▶ **WHAT IS ASKED**:
Output the first line of the listing and each line after it, up to and including the line that contains "COL=scene.collection", exactly as written, minus the pictures.

▶ **INPUT DATA**:

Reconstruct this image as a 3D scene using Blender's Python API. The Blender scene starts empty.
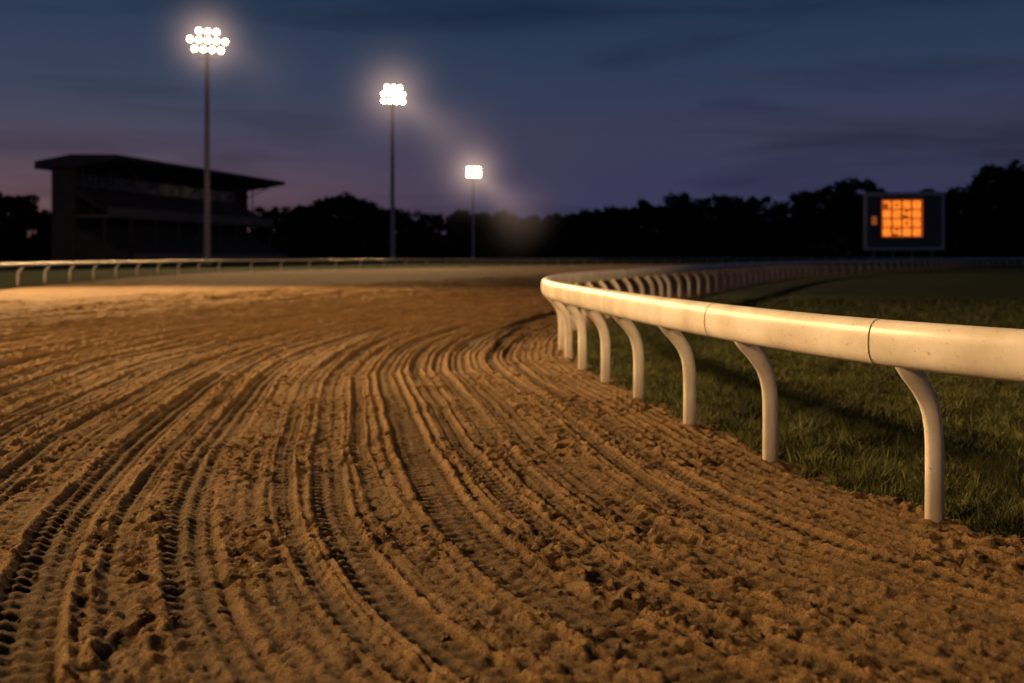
import bpy, math, random
import numpy as np
from mathutils import Vector, Matrix
random.seed(4); rng=np.random.default_rng(7)
scene=bpy.context.scene
COL=scene.collection

# ------------------------------------------------------------ helpers
def link(o,parent=None):
    COL.objects.link(o)
    if parent: o.parent=parent
    return o
def mesh_obj(name,verts,faces,mat=None,parent=None,smooth=False):
    me=bpy.data.meshes.new(name); me.from_pydata([tuple(v) for v in verts],[],[tuple(f) for f in faces]); me.update()
    if smooth: me.polygons.foreach_set('use_smooth',[True]*len(me.polygons))
    if mat: me.materials.append(mat)
    return link(bpy.data.objects.new(name,me),parent)
def mesh_np(name,V,F,mat=None,parent=None,smooth=False):
    n=F.shape[1]
    me=bpy.data.meshes.new(name)
    me.vertices.add(len(V)); me.vertices.foreach_set('co',V.astype(np.float32).ravel())
    me.loops.add(F.size); me.loops.foreach_set('vertex_index',F.astype(np.int32).ravel())
    me.polygons.add(len(F)); me.polygons.foreach_set('loop_start',np.arange(0,F.size,n,dtype=np.int32))
    me.update(calc_edges=True)
    me.polygons.foreach_set('use_smooth',np.full(len(F),smooth))
    if mat: me.materials.append(mat)
    return link(bpy.data.objects.new(name,me),parent)
def empty(name,loc=(0,0,0),rotz=0):
    e=bpy.data.objects.new(name,None); e.location=loc; e.rotation_euler=(0,0,rotz); e.empty_display_size=.5
    return link(e)
def box(V,F,x0,x1,y0,y1,z0,z1):
    b=len(V)
    V+= [(x0,y0,z0),(x1,y0,z0),(x1,y1,z0),(x0,y1,z0),(x0,y0,z1),(x1,y0,z1),(x1,y1,z1),(x0,y1,z1)]
    F+= [(b,b+3,b+2,b+1),(b+4,b+5,b+6,b+7),(b,b+1,b+5,b+4),(b+1,b+2,b+6,b+5),(b+2,b+3,b+7,b+6),(b+3,b,b+4,b+7)]
def frame(t):
    t=Vector(t).normalized(); up=Vector((0,0,1)) if abs(t.z)<.95 else Vector((1,0,0))
    a=t.cross(up).normalized(); return a,a.cross(t).normalized()
def tube(V,F,pts,rad,n=8,cap=True):
    b=len(V); m=len(pts)
    for i,p in enumerate(pts):
        p=Vector(p); q0=Vector(pts[max(0,i-1)]); q1=Vector(pts[min(m-1,i+1)])
        a,c=frame(q1-q0); r=rad[i]
        for k in range(n):
            w=2*math.pi*k/n; V.append(tuple(p+a*r*math.cos(w)+c*r*math.sin(w)))
    for i in range(m-1):
        for k in range(n):
            k2=(k+1)%n; F.append((b+i*n+k,b+i*n+k2,b+(i+1)*n+k2,b+(i+1)*n+k))
    if cap:
        F.append(tuple(b+k for k in range(n))[::-1]); F.append(tuple(b+(m-1)*n+k for k in range(n)))

PERM=np.random.default_rng(3).permutation(4096)
ANG=np.random.default_rng(5).random(4096)*2*np.pi
def perlin(x,y,seed=0):
    xi=np.floor(x).astype(np.int64); yi=np.floor(y).astype(np.int64); xf=x-xi; yf=y-yi
    def g(ix,iy,dx,dy):
        a=ANG[PERM[(PERM[(ix+seed*37)&4095]+iy)&4095]]
        return np.cos(a)*dx+np.sin(a)*dy
    u=xf*xf*xf*(xf*(xf*6-15)+10); v=yf*yf*yf*(yf*(yf*6-15)+10)
    a=g(xi,yi,xf,yf); b=g(xi+1,yi,xf-1,yf); c=g(xi,yi+1,xf,yf-1); d=g(xi+1,yi+1,xf-1,yf-1)
    return ((a*(1-u)+b*u)*(1-v)+(c*(1-u)+d*u)*v)*1.5
def sstep(a,b,x):
    t=np.clip((x-a)/(b-a),0,1); return t*t*(3-2*t)

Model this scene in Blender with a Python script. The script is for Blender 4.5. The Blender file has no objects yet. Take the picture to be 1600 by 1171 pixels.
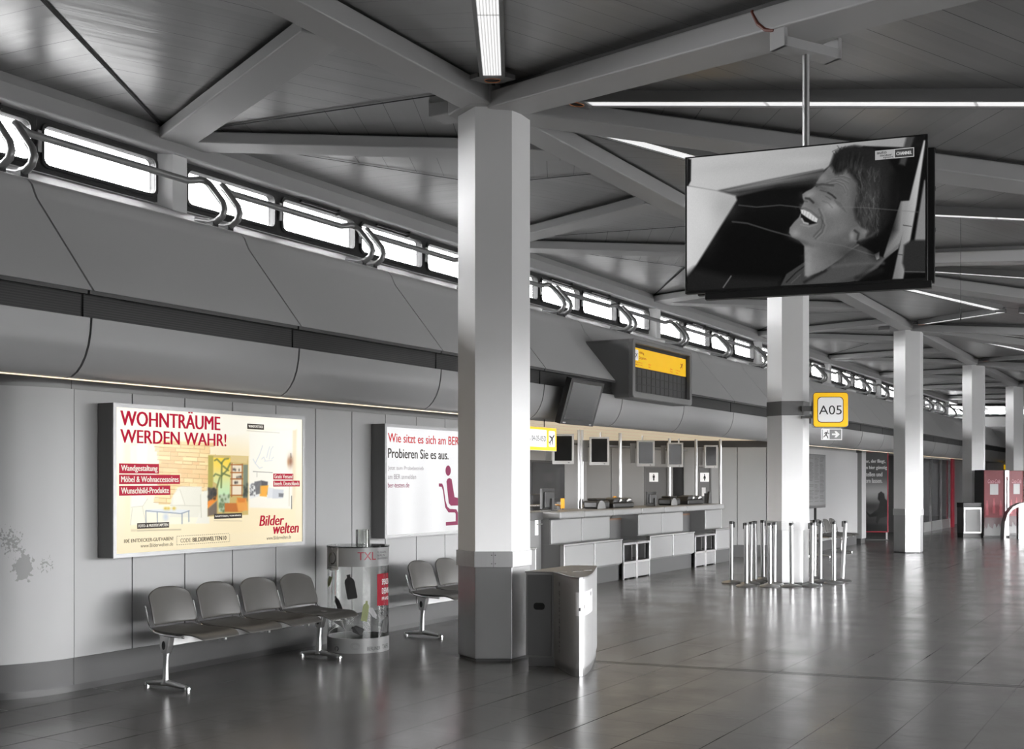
import bpy, bmesh, math, random
import numpy as np
from mathutils import Vector, Matrix
random.seed(5)
PI = math.pi
# ------------------------------------------------------------------ camera, world, sun, exposure
SC = bpy.context.scene
COL = SC.collection
EYE = 1.6
cam_d = bpy.data.cameras.new('camera'); cam = bpy.data.objects.new('camera', cam_d); COL.objects.link(cam)
cam.location = (0, 0, EYE); cam.rotation_euler = (PI/2, 0, math.radians(30))
cam_d.sensor_width = 36; cam_d.lens = 1848/1600*36; cam_d.shift_y = 165.5/1600; cam_d.clip_end = 400
SC.camera = cam
SC.view_settings.view_transform = 'Standard'; SC.view_settings.look = 'None'
SC.view_settings.exposure = 0.0; SC.view_settings.gamma = 1.0; SC.view_settings.use_curve_mapping = False
WORLD_STRENGTH = 42.0
w = bpy.data.worlds.new('overcast_sky'); SC.world = w; w.use_nodes = True
nt = w.node_tree; bg = nt.nodes['Background']
tc = nt.nodes.new('ShaderNodeTexCoord'); sx = nt.nodes.new('ShaderNodeSeparateXYZ'); rp = nt.nodes.new('ShaderNodeValToRGB')
nt.links.new(tc.outputs['Generated'], sx.inputs[0]); nt.links.new(sx.outputs['Z'], rp.inputs[0]); nt.links.new(rp.outputs[0], bg.inputs[0])
rp.color_ramp.elements[0].position = 0.0; rp.color_ramp.elements[0].color = (.10, .10, .10, 1)
rp.color_ramp.elements[1].position = 0.04; rp.color_ramp.elements[1].color = (.95, .95, .96, 1)
bg.inputs[1].default_value = WORLD_STRENGTH

# ------------------------------------------------------------------ measuring helpers (hall axes: +Y along the wall, D = -X)
F_, CXP, CYP, CO, SI = 1848., 800., 751., math.cos(math.radians(30)), .5
def at_plane(px, D, py=None):
    k = (px-CXP)/F_; s = D*(CO+k*SI)/(SI-k*CO); z = s*CO+D*SI
    return (-D, s, 0 if py is None else EYE+(CYP-py)*z/F_)
def at_height(px, py, Z):
    z = F_*(Z-EYE)/(CYP-py); x = (px-CXP)/F_*z
    return (-(z*SI-x*CO), z*CO+x*SI, Z)
def at_depth(px, py, z):
    x = (px-CXP)/F_*z
    return (-(z*SI-x*CO), z*CO+x*SI, EYE+(CYP-py)*z/F_)
R30 = math.radians(30)      # local frame facing the camera axis: x right, -y towards viewer
R90 = math.radians(90)      # local frame facing the hall from the left wall

# ------------------------------------------------------------------ materials
MATS = {}
def lin(c):
    return tuple((v/255/12.92 if v/255 <= .04045 else ((v/255+.055)/1.055)**2.4) for v in c)
def mat(name, col=(.5,.5,.5), rough=.5, metal=0., spec=.5, emit=None, strength=1., coat=0., bump=None):
    if name in MATS: return MATS[name]
    m = bpy.data.materials.new(name); m.use_nodes = True
    b = m.node_tree.nodes['Principled BSDF']
    if not isinstance(col, tuple): col = (col, col, col)
    b.inputs['Base Color'].default_value = (*col, 1); b.inputs['Roughness'].default_value = rough
    b.inputs['Metallic'].default_value = metal; b.inputs['Specular IOR Level'].default_value = spec
    b.inputs['Coat Weight'].default_value = coat
    if emit:
        b.inputs['Emission Color'].default_value = (*emit, 1); b.inputs['Emission Strength'].default_value = strength
    if bump:
        t, l = m.node_tree, m.node_tree.links
        n = t.nodes.new('ShaderNodeTexNoise'); n.inputs['Scale'].default_value = bump[0]
        bu = t.nodes.new('ShaderNodeBump'); bu.inputs['Strength'].default_value = bump[1]
        co = t.nodes.new('ShaderNodeTexCoord'); l.new(co.outputs['Object'], n.inputs[0])
        l.new(n.outputs[0], bu.inputs['Height']); l.new(bu.outputs[0], b.inputs['Normal'])
    MATS[name] = m
    return m
def nodes_of(m): return m.node_tree, m.node_tree.nodes['Principled BSDF']
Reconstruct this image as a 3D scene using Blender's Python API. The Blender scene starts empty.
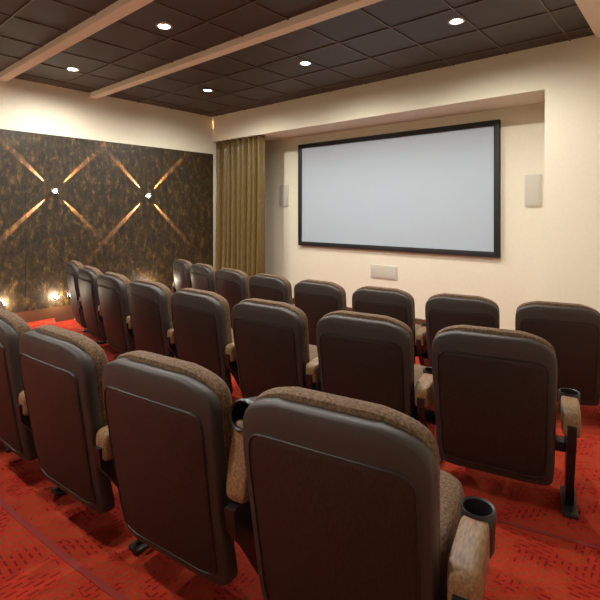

▶ **FULL SOLUTION**:
Reconstruct this image as a 3D scene using Blender's Python API. The Blender scene starts empty.
import bpy, math, random
import numpy as np
from mathutils import Vector, Matrix
random.seed(4); rng=np.random.default_rng(7)
scene=bpy.context.scene
COL=scene.collection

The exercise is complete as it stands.